Keaton’s a funny guy. Jumping about in Lennon specs and hiply sockless, he likens finding your own comic timing, spin, rhythm, to jazz musicians who find felicity in that certain dissonant chord or extra beat. His humour, he says, comes from his mother: ‘She’d do this thing which was at the same time like her, and yet not like her at all. Manners were very important at the dinner table, we’d sit to attention. But once, twice a year she’d set my little brother up by saying, “Doesn’t this food smell funny?” And Paul would fall for it every time. He’d bend down to smell and she’d push his head right in it.’
Keaton came up through the stand-up circuit but little of his twisted humour, let alone the wild histrionics that electrified ‘Beetlejuice’, comes out in the film. His Batman is less of a vacuum than before, but Keaton still seems uncomfortable playing so straight. Again, the true stars are the villains. Given Burton’s reluctance to do another sequel, Warner Bros could do worse than spin Pfeiffer’s Catwoman off into a separate series. Which draws us back to the whip. Pfeiffer manages to dodge the subject until near the end of the interview, the cushion now playing life-raft. ‘I still have my whips. It’s weird, you mention it and everyone gets so giggly. I had this amazing teacher, and he has this very unusual approach to the whip. There was a beauty, an elegance and a sexuality to it — an almost graceful, dance-like quality which at any moment could turn violent, which was much more threatening and certainly much more feline and more feminine. It’s really lethal, though. I injured myself a couple of times, and accidentally drew blood on my teacher, my… whip-master.’ Whip-master? ‘I know, it sounds funny. Of course I’m so used to it, I forget how people respond.’
And she still can’t see the SM overtones? ‘Really, I see it as metaphorical. When Selina Kyle turns herself into Catwoman, it’s a statement about women coming into their own power, which is a strong thing in our society. If you look at how the comics have changed over the decades, you’ll see Catwoman represents the women of that era. In the ’50s she is voluptuous and kittenish. A more dominant character starts to evolve around the ’70s, and she becomes more muscular and streamlined. This Catwoman is definitely a reflection of what’s happening today.’
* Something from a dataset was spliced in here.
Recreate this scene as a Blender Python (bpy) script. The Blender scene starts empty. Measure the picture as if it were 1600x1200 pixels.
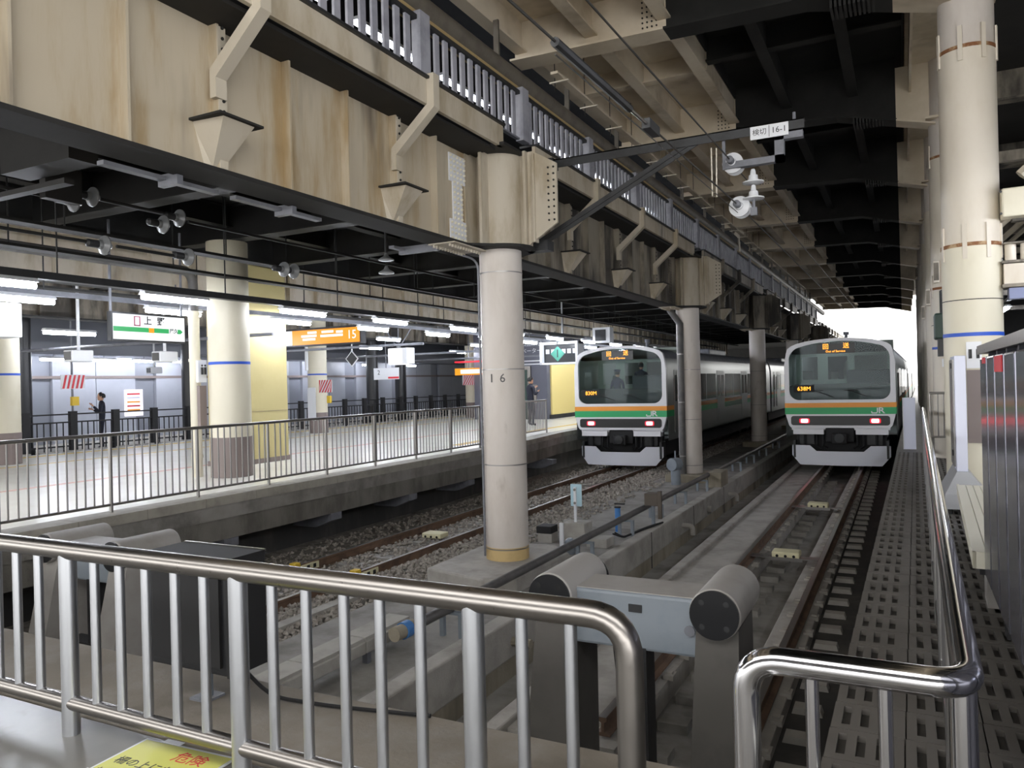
import bpy, bmesh, math, random
from mathutils import Vector, Matrix
random.seed(7)
SC = bpy.context.scene
COL = SC.collection
# ------------------------------------------------------------------ camera
F_PX, ROLL, EYE = 1200.0, 0.025, 1.55
TH = math.atan(612 / F_PX)
cam_d = bpy.data.cameras.new('camera'); cam = bpy.data.objects.new('camera', cam_d); COL.objects.link(cam)
cam_d.sensor_width = 36.0; cam_d.lens = 36.0 * F_PX / 1600.0; cam_d.clip_end = 500; cam_d.clip_start = 0.05
fw = Vector((-math.sin(TH), math.cos(TH), 0)); rt = Vector((math.cos(TH), math.sin(TH), 0)); up = Vector((0, 0, 1))
r2 = rt * math.cos(ROLL) - up * math.sin(ROLL) * 1.0
u2 = up * math.cos(ROLL) + rt * math.sin(ROLL)
m = Matrix.Identity(4)
for i in range(3):
    m[i][0] = r2[i]; m[i][1] = u2[i]; m[i][2] = -fw[i]
m.translation = Vector((0, 0, EYE))
cam.matrix_world = m
SC.camera = cam
# ------------------------------------------------------------------ world, lights, exposure
W = bpy.data.worlds.new('world'); SC.world = W; W.use_nodes = True
bg = W.node_tree.nodes['Background']; bg.inputs[0].default_value = (1.0, 0.985, 0.965, 1); bg.inputs[1].default_value = 3.7
SC.view_settings.view_transform = 'Standard'; SC.view_settings.look = 'None'
SC.view_settings.gamma = 1.0; SC.view_settings.use_curve_mapping = False
SC.view_settings.exposure = 0.55
TUBE_L = 72.0
# ------------------------------------------------------------------ materials
def lin(c):
    c = c / 255.0
    return c / 12.92 if c <= 0.04045 else ((c + 0.055) / 1.055) ** 2.4
def rgb(r, g, b): return (lin(r), lin(g), lin(b), 1)
MATS = {}
def mat(name, col, rough=0.7, metal=0.0, col2=None, scale=2.0, stretch=(1, 1, 1), lo=0.4, hi=0.7, col3=None, scale3=0.6,
        lo3=0.55, hi3=0.75, bump=0.0, bscale=40, emit=0.0, ecol=None, detail=6, spec=None, brush=None):
    m = bpy.data.materials.new(name); m.use_nodes = True; nt = m.node_tree; N = nt.nodes; L = nt.links
    b = N['Principled BSDF']; b.inputs['Base Color'].default_value = col
    b.inputs['Roughness'].default_value = rough; b.inputs['Metallic'].default_value = metal
    if spec is not None: b.inputs['Specular IOR Level'].default_value = spec
    geo = N.new('ShaderNodeNewGeometry')
    def noise(sc, st, det):
        mp = N.new('ShaderNodeMapping'); mp.inputs['Scale'].default_value = st; L.new(geo.outputs['Position'], mp.inputs[0])
        nz = N.new('ShaderNodeTexNoise'); nz.inputs['Scale'].default_value = sc; nz.inputs['Detail'].default_value = det
        nz.inputs['Roughness'].default_value = 0.62
        L.new(mp.outputs[0], nz.inputs['Vector']); return nz.outputs['Fac']
    def ramp(fac, a, c):
        r = N.new('ShaderNodeMapRange'); r.inputs[1].default_value = a; r.inputs[2].default_value = c; r.interpolation_type = 'SMOOTHSTEP'
        L.new(fac, r.inputs[0]); return r.outputs[0]
    cur = None
    def mix(fac, a, c2):
        x = N.new('ShaderNodeMix'); x.data_type = 'RGBA'; L.new(fac, x.inputs[0])
        if a is None: x.inputs[6].default_value = col
        else: L.new(a, x.inputs[6])
        x.inputs[7].default_value = c2; return x.outputs[2]
    if col2: cur = mix(ramp(noise(scale, stretch, detail), lo, hi), cur, col2)
    if col3: cur = mix(ramp(noise(scale3, stretch, 4), lo3, hi3), cur, col3)
    if cur is not None: L.new(cur, b.inputs['Base Color'])
    if brush:
        r = N.new('ShaderNodeMapRange'); r.inputs[3].default_value = max(0.02, rough - brush); r.inputs[4].default_value = rough + brush
        L.new(noise(30, (1, 1, .3), 4), r.inputs[0]); L.new(r.outputs[0], b.inputs['Roughness'])
    if bump:
        bp = N.new('ShaderNodeBump'); bp.inputs['Strength'].default_value = bump; bp.inputs['Distance'].default_value = 0.02
        L.new(noise(bscale, (1, 1, 1), 5), bp.inputs['Height']); L.new(bp.outputs[0], b.inputs['Normal'])
    if emit:
        b.inputs['Emission Color'].default_value = ecol or col; b.inputs['Emission Strength'].default_value = emit
    MATS[name] = m
    return m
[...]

There’s another reason why Pfeiffer fought the likes of Sean Young and Madonna for the part after Annette Bening dropped out. When the ’60s Batman TV series began, Pfeiffer was just eight years old, and she looked to Catwoman as a major role model: ‘She was both bad and good, and little girls are brought up to be good. There were some lines cut from the movie that I felt summed up the character: “Little girls are brought up to wear pink panties, and little boys are brought up to conquer the world.” ‘
Whether Batman will again conquer the world when the film opens across the States this week remains to be seen; with the help of the awkward, shy little girl who learned to unsheathe her claws, he just might.